SET EXERCISE =>
Collect the lines of the entries where "picture" shows up.

(Records with scene code)
- - - - - - -

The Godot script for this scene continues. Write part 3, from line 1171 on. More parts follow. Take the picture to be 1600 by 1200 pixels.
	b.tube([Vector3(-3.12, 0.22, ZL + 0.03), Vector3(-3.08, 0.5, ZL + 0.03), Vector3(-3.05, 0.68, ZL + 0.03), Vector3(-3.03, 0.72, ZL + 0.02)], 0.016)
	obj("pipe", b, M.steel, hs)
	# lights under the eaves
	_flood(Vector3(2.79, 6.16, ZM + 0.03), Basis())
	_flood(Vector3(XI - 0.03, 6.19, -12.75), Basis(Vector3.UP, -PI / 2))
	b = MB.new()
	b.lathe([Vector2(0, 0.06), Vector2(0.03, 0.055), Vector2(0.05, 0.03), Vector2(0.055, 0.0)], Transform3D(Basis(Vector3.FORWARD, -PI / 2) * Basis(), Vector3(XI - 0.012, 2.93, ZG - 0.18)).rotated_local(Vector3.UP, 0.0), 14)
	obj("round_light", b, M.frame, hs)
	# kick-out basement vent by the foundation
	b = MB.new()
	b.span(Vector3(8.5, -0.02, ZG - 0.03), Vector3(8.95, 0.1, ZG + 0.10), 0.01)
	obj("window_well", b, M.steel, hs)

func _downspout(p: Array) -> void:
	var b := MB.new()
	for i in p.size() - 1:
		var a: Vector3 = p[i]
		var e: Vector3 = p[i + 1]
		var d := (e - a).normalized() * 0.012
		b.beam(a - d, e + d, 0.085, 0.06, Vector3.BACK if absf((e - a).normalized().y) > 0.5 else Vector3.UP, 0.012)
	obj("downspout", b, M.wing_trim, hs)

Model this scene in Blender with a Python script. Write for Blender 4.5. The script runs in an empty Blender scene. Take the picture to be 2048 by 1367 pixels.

- - - - - - -

EXERCISE SOLUTION =>
The Godot script for this scene continues. Write part 3, from line 1171 on. More parts follow. Take the picture to be 1600 by 1200 pixels.
Model this scene in Blender with a Python script. Write for Blender 4.5. The script runs in an empty Blender scene. Take the picture to be 2048 by 1367 pixels.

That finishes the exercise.